As waterlogged storms repeatedly pounded California this winter, social media was filled with variations on a distinct photo theme. The subject was a freshly plowed road wedged between towering white walls of snow measuring 10 or 20 feet tall. As long as vehicles had safe passage, a wintry trench would be fine — that snow had to go somewhere after all.

But with an early-spring heat wave in the forecast, it’s time to start thinking about what a massive amount of snowmelt will mean for the state — that water has to go somewhere, after all.


The peaked roof of a structure is visible in snowdrifts in the Donner Pass area of the Sierra Nevada on Feb. 27. (California Highway Patrol/AP)

Despite snowpack in the Sierra Nevada measuring 153 percent above normal, it should be noted that experts aren’t expecting anything too terrible for California. When the National Weather Service recently issued its spring outlook, minor flooding was foreseen in the Golden State, unlike the deluges seen in the Midwest along the Mississippi and Missouri rivers.

Still, impact is assured from so much water trickling down mountainsides into streams and creeks, eventually joining a river before being captured in a reservoir or flowing all the way to the Pacific Ocean. And that doesn’t take into account the possibility of more storms, such as the one that lashed the Sierra Nevada foothills on Wednesday, dropping up to 30 inches of snow in the higher elevations while prompting the Weather Service to issue warnings for a tornado and flash flooding.

The spillway at Oroville Dam, the United States’ tallest, is about to get tested for the first time since it nearly failed with catastrophic results two years ago. Since the catastrophe, the spillway was rebuilt, and repairs involved more than 1.2 million cubic yards of concrete — enough to fill 372 Olympic-size swimming pools.

According to the Sacramento Bee, “residents downstream of the spillway are watching the spillway nervously. They’ve been skeptical about (California Department of Water Resources’) insistence that small amounts of water flowing down the spillway in recent weeks wasn’t from cracks or other problems. DWR says it’s normal seepage from the spillway gates.”

This inevitable deluge will kick off another inevitability: debates about whether California does enough to capture and store runoff. As the Record of Stockton points out, the state’s last major reservoir project was New Melones on the Stanislaus River in Calaveras County — and it started filling in 1979. “Since then the state has gained about 15 million residents.”

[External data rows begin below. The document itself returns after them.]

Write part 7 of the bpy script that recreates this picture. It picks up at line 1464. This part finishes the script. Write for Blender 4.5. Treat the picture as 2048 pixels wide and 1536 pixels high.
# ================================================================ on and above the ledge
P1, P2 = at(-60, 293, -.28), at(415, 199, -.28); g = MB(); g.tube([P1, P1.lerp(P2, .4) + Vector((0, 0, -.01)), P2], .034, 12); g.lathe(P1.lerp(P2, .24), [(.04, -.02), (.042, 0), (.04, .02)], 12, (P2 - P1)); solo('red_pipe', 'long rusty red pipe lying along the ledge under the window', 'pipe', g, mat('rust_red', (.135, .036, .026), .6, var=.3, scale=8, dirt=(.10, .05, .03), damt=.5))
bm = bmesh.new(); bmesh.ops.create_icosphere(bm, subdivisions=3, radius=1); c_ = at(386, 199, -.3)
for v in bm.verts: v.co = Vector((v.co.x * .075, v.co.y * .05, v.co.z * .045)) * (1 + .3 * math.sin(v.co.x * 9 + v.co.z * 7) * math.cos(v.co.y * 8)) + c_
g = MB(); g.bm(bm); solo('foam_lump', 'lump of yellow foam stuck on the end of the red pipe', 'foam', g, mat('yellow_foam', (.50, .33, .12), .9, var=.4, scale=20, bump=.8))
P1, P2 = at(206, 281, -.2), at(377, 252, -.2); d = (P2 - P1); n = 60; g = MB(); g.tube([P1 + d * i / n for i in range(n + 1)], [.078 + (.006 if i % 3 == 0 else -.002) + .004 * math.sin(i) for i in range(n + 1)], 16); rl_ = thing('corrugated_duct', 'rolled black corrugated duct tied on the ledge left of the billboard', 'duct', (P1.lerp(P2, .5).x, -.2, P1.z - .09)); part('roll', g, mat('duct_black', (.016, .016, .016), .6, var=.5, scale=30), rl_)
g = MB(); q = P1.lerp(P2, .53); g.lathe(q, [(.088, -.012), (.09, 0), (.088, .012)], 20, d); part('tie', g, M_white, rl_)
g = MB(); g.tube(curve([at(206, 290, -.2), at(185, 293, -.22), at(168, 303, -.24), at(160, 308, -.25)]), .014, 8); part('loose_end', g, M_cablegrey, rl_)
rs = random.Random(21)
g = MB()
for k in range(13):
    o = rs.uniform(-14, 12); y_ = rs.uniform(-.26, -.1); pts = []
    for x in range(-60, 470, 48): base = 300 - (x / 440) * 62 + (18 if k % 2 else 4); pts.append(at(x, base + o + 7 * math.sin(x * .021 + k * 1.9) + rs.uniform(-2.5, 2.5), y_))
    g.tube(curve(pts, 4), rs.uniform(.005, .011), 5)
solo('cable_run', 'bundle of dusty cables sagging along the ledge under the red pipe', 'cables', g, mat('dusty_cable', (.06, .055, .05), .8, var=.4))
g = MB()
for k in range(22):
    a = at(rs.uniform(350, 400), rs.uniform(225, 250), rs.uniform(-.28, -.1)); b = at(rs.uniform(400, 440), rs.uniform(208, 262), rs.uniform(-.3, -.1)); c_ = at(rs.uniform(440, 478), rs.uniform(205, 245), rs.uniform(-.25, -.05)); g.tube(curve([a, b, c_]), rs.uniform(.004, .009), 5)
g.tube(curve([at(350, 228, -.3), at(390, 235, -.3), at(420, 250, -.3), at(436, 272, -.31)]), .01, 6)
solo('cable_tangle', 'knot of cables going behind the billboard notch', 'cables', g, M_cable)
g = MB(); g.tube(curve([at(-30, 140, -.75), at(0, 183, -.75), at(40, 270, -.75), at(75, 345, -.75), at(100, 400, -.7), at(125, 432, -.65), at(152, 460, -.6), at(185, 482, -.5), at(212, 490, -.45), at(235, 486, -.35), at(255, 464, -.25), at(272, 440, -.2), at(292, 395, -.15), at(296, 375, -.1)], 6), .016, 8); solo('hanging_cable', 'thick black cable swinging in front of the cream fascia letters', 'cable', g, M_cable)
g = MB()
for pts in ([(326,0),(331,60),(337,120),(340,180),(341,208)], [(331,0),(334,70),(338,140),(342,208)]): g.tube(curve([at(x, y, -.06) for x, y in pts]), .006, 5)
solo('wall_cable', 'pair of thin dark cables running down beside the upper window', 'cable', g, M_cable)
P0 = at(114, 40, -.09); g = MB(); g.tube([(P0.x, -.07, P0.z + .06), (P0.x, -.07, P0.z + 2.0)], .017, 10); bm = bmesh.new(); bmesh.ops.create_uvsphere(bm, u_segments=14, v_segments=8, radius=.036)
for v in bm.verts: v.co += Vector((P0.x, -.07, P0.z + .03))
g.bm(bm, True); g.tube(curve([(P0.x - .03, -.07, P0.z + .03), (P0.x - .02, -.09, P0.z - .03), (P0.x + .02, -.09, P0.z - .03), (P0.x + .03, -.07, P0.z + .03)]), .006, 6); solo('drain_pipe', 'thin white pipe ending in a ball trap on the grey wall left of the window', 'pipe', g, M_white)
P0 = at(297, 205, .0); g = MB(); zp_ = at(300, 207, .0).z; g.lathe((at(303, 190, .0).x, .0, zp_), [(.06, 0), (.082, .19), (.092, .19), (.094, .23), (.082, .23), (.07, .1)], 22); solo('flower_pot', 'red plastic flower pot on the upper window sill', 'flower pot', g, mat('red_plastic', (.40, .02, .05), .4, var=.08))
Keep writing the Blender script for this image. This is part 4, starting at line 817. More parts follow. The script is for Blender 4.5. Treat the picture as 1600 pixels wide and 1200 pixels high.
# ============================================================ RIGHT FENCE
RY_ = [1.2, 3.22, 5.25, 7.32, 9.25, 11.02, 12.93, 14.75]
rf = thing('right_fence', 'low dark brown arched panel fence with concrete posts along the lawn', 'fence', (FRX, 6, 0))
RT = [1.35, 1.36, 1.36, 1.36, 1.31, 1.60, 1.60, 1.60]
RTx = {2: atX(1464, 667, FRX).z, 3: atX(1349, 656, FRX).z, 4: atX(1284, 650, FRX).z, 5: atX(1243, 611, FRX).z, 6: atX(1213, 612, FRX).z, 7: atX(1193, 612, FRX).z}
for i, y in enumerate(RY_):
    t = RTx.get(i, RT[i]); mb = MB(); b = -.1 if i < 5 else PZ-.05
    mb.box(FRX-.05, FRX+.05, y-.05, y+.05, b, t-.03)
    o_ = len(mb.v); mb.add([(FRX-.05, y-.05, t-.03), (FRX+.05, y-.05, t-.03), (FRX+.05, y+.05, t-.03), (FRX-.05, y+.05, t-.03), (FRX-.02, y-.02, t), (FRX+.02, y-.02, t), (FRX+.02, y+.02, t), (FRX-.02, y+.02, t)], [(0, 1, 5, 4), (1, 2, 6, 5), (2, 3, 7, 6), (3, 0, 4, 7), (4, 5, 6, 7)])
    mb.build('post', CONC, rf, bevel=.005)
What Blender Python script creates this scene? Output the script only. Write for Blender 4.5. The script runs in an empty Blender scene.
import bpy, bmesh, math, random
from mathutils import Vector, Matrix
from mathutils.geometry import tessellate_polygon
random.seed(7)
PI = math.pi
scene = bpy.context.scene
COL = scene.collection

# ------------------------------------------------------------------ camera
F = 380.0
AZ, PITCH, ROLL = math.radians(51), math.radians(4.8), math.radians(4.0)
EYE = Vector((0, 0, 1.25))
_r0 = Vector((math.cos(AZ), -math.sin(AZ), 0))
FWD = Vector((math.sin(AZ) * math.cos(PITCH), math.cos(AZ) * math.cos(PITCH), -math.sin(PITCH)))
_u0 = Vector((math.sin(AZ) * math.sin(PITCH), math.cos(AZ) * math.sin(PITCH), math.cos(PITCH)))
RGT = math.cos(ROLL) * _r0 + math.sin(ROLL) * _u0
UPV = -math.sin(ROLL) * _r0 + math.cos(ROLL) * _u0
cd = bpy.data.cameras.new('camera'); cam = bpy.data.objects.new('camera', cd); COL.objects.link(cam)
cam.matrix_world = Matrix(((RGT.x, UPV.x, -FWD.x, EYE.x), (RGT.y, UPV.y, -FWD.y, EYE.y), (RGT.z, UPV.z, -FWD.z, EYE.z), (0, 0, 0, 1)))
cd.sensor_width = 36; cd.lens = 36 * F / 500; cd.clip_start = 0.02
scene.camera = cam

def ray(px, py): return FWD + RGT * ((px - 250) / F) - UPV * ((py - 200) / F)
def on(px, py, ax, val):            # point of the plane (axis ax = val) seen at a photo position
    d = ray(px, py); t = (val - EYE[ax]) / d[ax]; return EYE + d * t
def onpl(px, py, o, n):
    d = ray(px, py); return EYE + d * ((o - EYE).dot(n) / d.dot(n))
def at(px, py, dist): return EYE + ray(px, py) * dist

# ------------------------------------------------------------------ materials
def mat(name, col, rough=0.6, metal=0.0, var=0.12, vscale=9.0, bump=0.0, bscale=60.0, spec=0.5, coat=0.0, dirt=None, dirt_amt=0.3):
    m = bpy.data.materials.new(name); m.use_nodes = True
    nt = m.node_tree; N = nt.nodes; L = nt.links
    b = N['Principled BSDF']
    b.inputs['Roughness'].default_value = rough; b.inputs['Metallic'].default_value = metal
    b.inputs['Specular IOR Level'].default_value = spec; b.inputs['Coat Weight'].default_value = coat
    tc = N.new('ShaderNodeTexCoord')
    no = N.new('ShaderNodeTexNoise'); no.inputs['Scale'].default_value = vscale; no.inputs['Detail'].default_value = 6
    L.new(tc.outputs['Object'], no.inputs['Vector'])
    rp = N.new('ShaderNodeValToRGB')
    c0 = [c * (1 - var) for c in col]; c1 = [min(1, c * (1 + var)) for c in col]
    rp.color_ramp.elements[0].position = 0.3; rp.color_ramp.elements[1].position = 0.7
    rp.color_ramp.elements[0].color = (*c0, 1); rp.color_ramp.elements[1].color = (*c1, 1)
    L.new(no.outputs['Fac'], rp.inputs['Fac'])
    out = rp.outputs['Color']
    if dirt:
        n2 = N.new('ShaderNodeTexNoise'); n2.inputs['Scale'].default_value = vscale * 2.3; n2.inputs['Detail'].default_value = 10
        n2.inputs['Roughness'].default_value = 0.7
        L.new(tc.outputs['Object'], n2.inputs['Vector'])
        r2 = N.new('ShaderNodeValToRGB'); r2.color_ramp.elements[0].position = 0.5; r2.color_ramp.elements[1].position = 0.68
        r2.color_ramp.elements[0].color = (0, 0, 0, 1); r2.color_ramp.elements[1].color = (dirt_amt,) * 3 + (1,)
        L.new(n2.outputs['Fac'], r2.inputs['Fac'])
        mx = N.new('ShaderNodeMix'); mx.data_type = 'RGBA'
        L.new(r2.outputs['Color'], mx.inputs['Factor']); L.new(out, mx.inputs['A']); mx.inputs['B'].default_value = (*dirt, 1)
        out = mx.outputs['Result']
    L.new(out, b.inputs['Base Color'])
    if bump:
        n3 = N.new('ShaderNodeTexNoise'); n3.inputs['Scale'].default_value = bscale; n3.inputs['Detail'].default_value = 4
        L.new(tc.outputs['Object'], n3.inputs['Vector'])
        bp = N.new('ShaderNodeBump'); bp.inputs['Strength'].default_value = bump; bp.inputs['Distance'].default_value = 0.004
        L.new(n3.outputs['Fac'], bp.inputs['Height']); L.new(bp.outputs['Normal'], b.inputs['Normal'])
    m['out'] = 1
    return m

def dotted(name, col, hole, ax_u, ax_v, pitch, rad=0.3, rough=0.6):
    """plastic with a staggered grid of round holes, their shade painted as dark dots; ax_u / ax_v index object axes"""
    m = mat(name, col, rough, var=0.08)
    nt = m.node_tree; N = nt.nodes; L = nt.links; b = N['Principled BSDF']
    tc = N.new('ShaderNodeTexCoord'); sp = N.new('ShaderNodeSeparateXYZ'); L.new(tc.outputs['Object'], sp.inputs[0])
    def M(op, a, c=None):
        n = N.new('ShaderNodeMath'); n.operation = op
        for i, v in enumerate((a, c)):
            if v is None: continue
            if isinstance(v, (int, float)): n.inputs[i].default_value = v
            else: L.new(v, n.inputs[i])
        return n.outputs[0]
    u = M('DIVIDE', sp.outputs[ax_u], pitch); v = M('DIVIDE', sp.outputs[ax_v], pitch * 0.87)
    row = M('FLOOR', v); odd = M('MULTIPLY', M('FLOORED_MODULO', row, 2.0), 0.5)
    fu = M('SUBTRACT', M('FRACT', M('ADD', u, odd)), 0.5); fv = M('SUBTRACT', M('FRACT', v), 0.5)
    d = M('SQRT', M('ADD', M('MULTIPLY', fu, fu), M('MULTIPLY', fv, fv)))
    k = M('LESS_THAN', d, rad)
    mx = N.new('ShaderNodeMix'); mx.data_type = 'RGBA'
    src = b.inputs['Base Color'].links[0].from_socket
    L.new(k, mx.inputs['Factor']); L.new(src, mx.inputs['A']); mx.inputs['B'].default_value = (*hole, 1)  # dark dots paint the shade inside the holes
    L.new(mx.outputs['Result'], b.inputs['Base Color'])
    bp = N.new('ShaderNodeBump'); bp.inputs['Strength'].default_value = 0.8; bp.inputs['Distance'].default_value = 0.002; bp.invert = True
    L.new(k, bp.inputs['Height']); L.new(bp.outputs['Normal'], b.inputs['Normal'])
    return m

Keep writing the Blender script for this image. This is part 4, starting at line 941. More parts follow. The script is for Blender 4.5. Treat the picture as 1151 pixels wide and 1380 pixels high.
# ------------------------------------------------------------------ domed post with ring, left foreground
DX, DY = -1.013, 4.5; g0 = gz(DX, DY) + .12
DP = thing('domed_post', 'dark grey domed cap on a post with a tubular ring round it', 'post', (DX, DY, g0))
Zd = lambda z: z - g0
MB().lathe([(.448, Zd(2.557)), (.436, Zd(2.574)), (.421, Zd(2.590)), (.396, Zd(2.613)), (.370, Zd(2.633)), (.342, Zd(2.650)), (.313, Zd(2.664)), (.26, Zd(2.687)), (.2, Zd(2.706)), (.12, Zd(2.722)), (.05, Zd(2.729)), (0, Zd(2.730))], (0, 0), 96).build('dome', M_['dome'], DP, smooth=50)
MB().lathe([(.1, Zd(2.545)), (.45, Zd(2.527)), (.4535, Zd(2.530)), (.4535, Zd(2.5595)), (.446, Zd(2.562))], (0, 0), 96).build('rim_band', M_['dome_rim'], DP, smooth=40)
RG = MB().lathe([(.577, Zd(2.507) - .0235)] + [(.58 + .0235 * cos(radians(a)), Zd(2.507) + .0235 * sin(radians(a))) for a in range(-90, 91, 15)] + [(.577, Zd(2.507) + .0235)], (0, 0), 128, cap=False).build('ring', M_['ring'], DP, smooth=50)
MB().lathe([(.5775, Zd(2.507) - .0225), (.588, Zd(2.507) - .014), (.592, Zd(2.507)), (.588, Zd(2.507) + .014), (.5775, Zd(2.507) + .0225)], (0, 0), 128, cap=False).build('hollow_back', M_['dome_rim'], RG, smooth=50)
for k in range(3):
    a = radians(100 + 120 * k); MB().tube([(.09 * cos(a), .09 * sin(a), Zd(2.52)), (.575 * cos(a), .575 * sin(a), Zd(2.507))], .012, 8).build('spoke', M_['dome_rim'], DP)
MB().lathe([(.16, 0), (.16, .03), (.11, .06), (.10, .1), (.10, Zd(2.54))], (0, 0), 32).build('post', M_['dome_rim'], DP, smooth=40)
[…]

Possible improvements include constructing smaller reservoirs on the eastern side of the Coastal Ranges, generally north of Sacramento, and maybe raising the height of Shasta Dam (at 4.5 million-acre feet the state’s largest reservoir).

In November, the voters of Los Angeles County approved a property tax projected to raise hundreds of millions of dollars annually to capture and clean up storm water.

The coming heat wave, expected to peak on Sunday, is the work of a high-pressure ridge parking over the state. Offshore winds will keep marine air at bay, and high temperatures are expected to soar perhaps a dozen degrees past seasonal norms for the warmest day of 2019 so far.

After the ridge fades, extended forecasts call for unsettled weather across the state — with the possibility of further rain/snow events.